Paula McCullen: I know it sounds crazy, but if we slept in the same room, my parents would think we were having sex. Richard Babson: Really? You're acting like a teenager. Paula McCullen: Well, this is my teenage room. This isn't a room for sexual relations, it's a room for slumber parties.
Richard Babson: Paula, I want you to listen to me very carefully. We're on very shaky ground here. Very shaky ground. Paula McCullen: What do you mean? Richard Babson: Well, getting married is a very traumatic experience.
Eleanor McCullen: Paula, get Richard more pie. You're a married woman now. Start doing a little for your husband. Paula McCullen: Mother, he doesn't want any more pie. And if he did, he could get it himself.
Richard Babson: Let's take a shower together. You can soap me down. You can soap me up.
Eleanor McCullen: Is there anything else I can do? Richard Babson: No, thank you. Eleanor McCullen: Have you any laundry that needs washing? Any dirty underwear?
Nellie Ballou: Now, if there'd been some compensation - that's my word for the year - compensation in bed, it might have been more palatable. But I'm telling you, he had a pee pistol the size of Robbie's here. Like that. Ann Babson: Nellie, I don't think the dinner table is the proper place to talk about the size of Derek's pee pistol. Nellie Ballou: Do you always have to be the guardian of good taste at the dinner table?
Tim McCullen: Richard, I always found that parties where you have guests are such a nuisance.
Paula McCullen: Mom, is Dad all right? Eleanor McCullen: Oh, yes. This is the time of day he locks himself in the bathroom with those magazines.
Tim McCullen: I think you'll like the champagne, Richard. Upstate New York. Tough little grape.

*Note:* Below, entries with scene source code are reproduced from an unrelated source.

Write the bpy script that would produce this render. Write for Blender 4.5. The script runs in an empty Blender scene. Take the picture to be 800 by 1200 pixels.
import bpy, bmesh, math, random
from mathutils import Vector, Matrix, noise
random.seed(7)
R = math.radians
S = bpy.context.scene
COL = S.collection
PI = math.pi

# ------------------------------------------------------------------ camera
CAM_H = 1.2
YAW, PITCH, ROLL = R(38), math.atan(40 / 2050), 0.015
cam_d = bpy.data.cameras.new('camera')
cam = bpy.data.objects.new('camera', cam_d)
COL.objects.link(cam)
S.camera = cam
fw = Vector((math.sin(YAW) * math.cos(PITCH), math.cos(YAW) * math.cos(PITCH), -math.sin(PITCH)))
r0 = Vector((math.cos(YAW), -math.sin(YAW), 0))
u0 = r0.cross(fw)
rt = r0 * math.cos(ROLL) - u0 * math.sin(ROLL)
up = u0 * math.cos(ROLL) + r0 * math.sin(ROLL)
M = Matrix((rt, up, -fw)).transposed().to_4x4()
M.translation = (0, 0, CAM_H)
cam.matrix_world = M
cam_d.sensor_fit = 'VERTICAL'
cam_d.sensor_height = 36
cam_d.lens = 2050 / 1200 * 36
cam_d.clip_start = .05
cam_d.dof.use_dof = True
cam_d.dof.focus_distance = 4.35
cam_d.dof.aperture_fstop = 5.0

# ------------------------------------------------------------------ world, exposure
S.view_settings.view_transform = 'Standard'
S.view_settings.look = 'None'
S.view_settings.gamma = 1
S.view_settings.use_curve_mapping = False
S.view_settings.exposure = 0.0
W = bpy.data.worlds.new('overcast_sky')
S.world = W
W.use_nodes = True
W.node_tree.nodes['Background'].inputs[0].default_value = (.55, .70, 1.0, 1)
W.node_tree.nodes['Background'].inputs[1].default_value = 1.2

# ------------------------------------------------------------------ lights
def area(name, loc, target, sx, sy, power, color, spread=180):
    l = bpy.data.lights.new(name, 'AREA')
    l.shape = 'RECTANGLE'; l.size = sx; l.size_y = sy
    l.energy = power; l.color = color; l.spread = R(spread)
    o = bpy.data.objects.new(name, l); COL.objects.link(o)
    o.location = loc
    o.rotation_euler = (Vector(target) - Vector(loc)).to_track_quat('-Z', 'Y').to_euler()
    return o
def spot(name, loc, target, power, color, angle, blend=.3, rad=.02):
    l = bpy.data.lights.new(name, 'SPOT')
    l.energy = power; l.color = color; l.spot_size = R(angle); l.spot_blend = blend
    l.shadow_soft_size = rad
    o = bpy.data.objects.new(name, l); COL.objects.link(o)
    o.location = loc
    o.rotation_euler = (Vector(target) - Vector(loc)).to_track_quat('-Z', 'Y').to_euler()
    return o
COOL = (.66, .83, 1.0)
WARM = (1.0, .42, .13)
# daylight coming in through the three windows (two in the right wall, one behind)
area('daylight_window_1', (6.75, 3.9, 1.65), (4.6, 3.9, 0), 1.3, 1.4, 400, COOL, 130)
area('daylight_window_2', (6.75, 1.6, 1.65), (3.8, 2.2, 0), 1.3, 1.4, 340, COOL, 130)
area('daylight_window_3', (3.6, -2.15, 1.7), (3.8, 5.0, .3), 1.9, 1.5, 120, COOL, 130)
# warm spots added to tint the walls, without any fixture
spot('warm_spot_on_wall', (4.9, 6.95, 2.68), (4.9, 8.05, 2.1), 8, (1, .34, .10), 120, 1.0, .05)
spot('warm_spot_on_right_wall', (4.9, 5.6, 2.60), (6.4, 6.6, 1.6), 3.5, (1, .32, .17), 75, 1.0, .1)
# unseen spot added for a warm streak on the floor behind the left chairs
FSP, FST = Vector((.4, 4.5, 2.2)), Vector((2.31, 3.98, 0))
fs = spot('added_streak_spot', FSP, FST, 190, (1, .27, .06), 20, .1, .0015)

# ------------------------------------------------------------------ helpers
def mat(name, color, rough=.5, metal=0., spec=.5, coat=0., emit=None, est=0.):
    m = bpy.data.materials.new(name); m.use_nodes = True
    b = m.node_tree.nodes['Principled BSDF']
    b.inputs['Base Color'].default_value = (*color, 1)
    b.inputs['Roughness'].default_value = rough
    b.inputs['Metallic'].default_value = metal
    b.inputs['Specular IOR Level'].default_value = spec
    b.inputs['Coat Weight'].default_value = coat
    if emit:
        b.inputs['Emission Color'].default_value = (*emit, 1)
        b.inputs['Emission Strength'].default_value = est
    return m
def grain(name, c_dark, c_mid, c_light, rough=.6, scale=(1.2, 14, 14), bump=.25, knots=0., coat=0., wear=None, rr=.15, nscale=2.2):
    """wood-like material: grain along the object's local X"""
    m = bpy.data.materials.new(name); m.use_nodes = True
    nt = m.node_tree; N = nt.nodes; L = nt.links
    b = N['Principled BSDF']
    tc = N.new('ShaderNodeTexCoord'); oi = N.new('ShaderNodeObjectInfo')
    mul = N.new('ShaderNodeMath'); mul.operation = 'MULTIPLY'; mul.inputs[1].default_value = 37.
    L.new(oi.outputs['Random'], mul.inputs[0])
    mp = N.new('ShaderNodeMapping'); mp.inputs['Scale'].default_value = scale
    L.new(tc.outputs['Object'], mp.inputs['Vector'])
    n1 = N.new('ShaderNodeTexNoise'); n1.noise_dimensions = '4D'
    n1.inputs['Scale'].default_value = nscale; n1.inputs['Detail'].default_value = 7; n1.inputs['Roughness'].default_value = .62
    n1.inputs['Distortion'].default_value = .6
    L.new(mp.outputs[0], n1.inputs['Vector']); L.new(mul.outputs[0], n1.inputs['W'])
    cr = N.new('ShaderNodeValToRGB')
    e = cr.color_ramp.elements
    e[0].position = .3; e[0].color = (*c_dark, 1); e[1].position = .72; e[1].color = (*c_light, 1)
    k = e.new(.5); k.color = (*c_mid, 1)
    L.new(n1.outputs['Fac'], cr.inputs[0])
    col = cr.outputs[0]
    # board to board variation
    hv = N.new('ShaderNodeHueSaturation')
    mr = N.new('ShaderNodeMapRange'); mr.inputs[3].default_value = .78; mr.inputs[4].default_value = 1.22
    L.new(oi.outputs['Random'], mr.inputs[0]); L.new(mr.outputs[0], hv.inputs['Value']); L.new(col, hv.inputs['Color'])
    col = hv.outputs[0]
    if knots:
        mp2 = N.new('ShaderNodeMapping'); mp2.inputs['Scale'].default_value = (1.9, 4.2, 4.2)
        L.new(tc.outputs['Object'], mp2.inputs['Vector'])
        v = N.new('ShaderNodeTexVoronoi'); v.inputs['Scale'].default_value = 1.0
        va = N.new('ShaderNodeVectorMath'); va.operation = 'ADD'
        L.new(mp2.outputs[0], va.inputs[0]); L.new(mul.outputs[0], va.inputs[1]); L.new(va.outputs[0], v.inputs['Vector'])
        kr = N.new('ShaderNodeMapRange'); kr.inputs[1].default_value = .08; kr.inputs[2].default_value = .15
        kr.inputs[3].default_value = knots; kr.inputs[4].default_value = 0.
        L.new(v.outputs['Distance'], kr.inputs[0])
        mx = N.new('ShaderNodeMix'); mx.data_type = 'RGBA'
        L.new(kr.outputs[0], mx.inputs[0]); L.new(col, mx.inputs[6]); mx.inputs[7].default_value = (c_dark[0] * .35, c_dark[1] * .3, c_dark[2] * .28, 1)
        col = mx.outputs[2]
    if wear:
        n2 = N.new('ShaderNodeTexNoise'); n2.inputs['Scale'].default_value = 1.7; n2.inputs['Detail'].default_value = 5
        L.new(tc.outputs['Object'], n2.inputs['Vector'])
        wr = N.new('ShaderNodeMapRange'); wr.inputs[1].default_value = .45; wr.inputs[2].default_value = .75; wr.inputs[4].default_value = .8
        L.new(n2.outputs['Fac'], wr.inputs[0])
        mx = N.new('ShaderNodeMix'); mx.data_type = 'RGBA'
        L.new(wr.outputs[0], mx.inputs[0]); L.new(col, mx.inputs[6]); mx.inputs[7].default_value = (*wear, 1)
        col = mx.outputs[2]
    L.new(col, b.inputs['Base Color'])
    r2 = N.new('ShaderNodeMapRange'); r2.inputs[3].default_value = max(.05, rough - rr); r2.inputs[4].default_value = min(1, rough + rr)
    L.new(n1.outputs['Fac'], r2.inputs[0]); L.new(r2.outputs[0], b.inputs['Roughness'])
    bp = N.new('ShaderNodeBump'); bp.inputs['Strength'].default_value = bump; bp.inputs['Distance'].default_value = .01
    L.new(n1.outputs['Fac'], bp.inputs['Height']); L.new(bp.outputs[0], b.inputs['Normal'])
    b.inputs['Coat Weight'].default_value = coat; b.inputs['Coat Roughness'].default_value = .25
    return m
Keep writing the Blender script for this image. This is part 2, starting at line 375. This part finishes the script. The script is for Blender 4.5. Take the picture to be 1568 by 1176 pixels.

Eleanor McCullen: I just hope it hasn't frightened you about marriage. Paula McCullen: Everything frightens me about marriage, Mother. Eleanor McCullen: Well, it must be frightening. At least in my day, we knew what the roles were.
Richard Babson: Paula, I'm in a bad mood. I'd like to stay that way for a while. So don't try to - make me laugh, okay?
Richard Babson: Paula, I want you to take one of these. Paula McCullen: No. Richard Babson: It's just a Valium. It'll just relax you. Paula McCullen: I don't take drugs. Richard Babson: It's not a drug. It's a muscle relaxant. Now, come on. Take it.
Nellie Ballou: Paula, we should've had your nails wrapped. Men *love* long red nails on their backs.